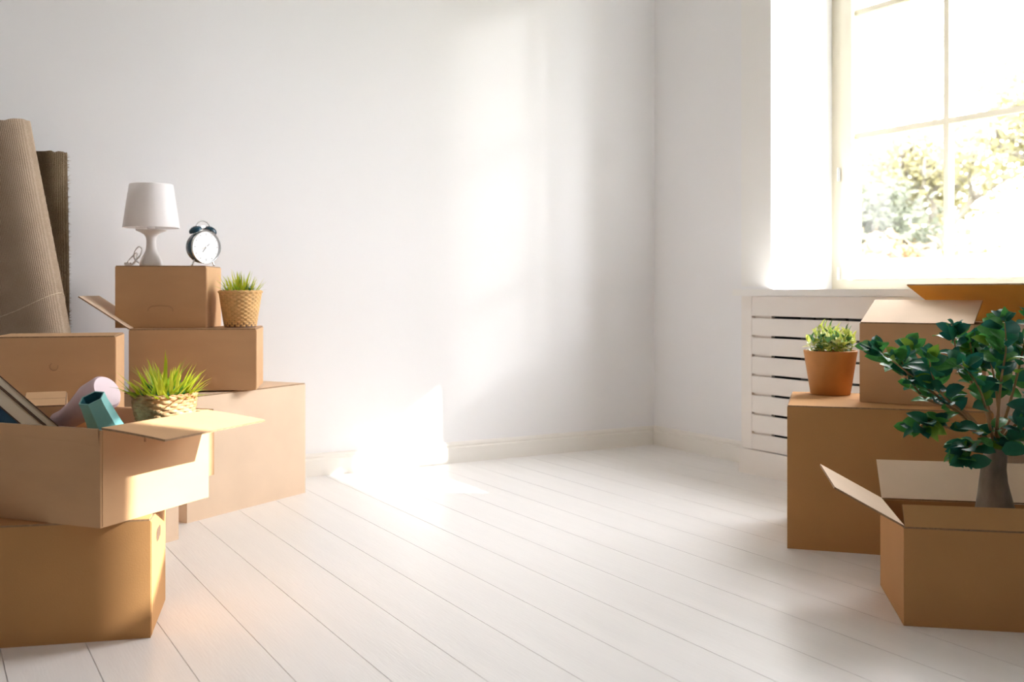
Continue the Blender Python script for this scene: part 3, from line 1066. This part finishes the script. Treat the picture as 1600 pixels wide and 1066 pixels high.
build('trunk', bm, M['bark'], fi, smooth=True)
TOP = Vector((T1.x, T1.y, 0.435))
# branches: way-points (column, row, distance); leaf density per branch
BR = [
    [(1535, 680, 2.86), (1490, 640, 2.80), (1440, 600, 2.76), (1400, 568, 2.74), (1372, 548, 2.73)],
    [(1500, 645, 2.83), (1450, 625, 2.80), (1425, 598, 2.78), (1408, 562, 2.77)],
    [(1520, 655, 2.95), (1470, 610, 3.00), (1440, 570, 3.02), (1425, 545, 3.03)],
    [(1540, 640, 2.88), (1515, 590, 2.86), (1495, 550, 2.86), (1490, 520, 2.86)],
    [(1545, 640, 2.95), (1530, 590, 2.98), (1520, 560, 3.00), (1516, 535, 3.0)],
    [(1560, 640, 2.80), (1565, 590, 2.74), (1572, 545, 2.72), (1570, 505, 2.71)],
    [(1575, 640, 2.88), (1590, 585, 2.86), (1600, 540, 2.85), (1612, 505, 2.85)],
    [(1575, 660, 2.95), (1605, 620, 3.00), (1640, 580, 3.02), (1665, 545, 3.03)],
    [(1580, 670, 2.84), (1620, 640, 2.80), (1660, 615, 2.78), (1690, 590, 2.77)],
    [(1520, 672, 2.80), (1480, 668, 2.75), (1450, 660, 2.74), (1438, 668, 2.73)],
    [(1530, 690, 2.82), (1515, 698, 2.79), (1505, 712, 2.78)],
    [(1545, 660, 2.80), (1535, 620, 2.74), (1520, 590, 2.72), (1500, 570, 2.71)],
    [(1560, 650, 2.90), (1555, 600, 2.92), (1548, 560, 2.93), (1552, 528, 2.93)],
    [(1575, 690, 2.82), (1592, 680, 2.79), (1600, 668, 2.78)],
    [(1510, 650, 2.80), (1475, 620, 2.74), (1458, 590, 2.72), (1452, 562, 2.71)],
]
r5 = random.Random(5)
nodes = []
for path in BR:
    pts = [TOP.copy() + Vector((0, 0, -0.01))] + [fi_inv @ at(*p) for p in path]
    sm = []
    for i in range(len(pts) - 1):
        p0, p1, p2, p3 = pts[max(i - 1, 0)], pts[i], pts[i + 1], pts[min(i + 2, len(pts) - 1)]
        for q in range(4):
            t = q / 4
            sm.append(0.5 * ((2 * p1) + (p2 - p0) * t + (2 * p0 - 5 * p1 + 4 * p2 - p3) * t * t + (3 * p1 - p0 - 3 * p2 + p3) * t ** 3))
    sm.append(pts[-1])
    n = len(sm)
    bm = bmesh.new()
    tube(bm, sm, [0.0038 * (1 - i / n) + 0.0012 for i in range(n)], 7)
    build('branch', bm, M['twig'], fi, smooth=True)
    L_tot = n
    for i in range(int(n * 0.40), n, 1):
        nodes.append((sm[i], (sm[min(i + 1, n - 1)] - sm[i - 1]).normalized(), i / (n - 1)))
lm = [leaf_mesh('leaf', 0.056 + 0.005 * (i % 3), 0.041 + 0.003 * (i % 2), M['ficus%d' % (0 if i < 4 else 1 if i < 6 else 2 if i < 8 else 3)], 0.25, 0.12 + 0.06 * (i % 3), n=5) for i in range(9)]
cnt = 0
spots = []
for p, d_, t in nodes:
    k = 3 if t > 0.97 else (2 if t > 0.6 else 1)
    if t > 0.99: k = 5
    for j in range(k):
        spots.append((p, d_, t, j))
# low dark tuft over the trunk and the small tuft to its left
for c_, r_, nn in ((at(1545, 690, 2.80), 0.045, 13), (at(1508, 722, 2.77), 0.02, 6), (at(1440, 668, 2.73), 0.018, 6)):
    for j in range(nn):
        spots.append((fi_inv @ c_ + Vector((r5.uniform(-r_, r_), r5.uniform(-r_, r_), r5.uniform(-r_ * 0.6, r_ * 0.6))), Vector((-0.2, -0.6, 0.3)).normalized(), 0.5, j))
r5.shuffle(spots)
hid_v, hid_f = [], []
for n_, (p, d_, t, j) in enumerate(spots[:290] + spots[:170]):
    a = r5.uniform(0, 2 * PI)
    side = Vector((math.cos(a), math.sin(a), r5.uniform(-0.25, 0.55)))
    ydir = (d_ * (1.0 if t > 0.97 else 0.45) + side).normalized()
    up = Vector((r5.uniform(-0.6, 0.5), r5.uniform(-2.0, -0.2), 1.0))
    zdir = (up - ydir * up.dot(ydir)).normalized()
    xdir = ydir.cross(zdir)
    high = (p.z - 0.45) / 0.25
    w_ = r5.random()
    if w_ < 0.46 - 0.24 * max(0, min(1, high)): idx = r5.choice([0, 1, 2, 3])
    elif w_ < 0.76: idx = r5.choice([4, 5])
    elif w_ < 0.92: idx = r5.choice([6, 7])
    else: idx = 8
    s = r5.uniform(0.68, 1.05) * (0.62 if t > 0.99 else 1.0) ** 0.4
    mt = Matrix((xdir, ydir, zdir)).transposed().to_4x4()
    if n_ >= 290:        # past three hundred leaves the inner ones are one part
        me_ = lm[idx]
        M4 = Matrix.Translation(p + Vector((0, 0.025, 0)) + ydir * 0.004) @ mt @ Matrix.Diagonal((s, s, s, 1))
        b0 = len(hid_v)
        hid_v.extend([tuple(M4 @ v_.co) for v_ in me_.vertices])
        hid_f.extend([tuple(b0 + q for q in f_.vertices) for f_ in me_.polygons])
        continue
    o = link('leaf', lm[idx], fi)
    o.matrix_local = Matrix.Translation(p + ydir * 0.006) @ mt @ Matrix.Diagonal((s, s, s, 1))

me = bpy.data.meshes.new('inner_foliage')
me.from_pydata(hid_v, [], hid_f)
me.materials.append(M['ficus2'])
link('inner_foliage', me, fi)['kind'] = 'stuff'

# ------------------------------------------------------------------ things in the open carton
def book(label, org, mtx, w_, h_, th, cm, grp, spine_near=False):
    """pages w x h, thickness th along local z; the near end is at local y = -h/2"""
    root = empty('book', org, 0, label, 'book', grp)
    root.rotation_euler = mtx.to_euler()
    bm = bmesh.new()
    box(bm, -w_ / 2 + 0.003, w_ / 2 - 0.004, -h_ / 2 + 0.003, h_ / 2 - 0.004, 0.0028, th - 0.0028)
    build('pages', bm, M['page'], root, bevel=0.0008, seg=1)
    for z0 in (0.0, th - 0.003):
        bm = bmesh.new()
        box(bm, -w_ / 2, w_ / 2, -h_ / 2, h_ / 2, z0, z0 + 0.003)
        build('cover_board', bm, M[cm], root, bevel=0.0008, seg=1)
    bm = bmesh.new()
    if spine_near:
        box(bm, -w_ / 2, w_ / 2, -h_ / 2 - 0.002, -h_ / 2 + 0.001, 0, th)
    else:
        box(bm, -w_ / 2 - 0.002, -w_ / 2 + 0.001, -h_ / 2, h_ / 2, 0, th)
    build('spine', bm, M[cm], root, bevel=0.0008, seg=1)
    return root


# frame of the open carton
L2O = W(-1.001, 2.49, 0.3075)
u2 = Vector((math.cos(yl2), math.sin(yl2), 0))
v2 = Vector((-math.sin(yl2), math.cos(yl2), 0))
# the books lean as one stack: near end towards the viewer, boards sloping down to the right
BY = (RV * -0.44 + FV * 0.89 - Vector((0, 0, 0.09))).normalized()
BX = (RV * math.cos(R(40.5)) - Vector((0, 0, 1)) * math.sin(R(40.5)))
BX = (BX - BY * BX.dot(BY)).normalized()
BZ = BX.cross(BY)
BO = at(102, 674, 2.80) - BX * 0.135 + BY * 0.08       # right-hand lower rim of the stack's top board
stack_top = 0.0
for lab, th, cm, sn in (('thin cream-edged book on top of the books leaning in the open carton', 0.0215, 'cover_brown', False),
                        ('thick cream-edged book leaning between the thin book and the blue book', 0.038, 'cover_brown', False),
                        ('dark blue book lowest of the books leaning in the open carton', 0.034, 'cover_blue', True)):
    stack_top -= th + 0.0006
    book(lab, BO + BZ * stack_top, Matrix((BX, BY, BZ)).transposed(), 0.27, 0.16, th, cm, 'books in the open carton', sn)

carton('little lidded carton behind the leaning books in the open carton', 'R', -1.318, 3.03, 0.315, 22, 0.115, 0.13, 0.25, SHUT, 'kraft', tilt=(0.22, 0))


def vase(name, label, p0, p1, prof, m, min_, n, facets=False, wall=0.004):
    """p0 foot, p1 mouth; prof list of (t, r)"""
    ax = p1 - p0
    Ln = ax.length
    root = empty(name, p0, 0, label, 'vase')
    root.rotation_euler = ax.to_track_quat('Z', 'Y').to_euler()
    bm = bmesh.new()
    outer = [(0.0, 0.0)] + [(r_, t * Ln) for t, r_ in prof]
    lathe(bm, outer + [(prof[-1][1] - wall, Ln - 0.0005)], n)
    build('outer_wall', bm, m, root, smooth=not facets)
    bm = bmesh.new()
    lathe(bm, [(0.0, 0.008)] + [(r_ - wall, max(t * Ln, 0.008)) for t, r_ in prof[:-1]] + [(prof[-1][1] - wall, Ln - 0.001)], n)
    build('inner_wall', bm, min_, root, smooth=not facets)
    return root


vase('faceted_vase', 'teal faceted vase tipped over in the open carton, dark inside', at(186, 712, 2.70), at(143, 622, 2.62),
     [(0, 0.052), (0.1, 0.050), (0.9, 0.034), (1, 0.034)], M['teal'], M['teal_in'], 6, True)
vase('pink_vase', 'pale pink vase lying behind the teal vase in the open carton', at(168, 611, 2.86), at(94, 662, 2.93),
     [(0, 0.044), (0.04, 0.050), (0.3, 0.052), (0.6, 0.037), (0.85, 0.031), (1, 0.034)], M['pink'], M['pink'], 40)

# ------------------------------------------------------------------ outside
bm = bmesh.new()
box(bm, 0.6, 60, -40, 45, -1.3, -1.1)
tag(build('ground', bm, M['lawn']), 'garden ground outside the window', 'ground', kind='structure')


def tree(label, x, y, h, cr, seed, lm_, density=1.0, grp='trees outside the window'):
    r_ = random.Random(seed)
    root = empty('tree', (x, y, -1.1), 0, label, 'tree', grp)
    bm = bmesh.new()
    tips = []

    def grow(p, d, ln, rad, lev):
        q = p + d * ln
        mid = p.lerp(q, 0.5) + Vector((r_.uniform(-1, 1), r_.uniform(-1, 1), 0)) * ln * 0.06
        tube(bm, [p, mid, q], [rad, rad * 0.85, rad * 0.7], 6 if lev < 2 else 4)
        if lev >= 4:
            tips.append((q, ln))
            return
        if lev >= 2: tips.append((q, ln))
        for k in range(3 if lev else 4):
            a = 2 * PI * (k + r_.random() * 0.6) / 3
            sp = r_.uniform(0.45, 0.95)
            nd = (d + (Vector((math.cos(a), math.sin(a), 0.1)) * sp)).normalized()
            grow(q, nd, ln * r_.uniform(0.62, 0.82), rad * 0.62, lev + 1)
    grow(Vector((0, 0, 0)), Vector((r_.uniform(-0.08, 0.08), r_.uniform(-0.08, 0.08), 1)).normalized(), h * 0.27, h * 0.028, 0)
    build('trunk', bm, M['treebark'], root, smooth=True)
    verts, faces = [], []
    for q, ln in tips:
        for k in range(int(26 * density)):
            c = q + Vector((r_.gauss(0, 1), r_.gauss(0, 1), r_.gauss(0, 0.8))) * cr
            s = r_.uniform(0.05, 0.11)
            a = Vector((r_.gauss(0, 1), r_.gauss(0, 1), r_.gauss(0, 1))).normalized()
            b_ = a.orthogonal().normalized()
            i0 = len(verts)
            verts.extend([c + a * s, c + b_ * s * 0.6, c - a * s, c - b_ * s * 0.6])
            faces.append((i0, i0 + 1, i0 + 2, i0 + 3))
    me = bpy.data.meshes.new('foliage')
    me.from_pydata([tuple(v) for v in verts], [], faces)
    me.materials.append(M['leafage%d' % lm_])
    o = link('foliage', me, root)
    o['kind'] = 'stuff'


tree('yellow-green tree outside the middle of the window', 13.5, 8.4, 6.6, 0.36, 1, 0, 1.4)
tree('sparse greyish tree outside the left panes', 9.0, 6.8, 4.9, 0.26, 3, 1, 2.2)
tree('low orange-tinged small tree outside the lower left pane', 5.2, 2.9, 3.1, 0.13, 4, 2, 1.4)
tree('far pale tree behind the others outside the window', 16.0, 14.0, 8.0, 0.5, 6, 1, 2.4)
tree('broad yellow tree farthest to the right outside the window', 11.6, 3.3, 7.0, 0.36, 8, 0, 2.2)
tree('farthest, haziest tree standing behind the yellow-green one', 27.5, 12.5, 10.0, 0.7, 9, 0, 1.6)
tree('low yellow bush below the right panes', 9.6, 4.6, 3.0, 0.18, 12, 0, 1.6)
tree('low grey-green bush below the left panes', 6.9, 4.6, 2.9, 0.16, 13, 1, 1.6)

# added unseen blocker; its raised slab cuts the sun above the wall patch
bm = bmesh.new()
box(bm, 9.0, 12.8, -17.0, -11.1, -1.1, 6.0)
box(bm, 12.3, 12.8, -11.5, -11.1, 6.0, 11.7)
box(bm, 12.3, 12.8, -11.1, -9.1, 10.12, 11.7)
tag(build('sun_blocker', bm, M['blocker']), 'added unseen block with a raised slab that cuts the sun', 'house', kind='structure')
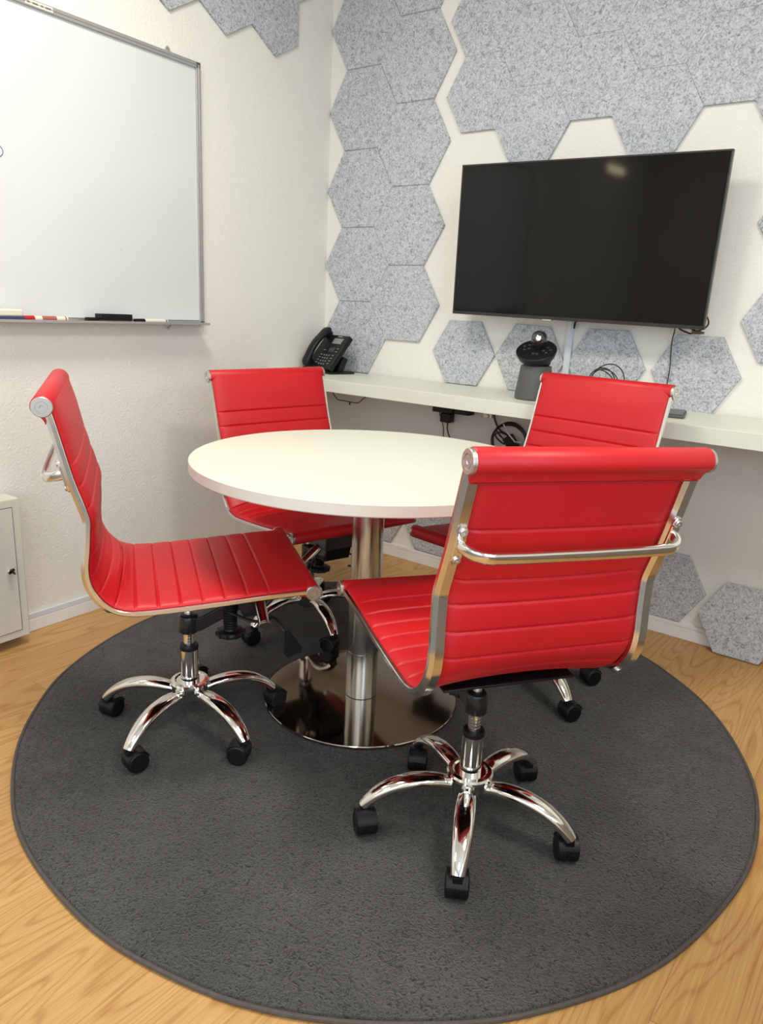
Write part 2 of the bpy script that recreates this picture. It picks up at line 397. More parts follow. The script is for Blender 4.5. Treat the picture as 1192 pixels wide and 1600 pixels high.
:::
*EXERCISE INSTRUCTIONS*
Return every line above in which the string "elif" occurs.

*SOLUTION FOR THIS TASK*
    elif w_ < 0.76: idx = r5.choice([4, 5])
    elif w_ < 0.92: idx = r5.choice([6, 7])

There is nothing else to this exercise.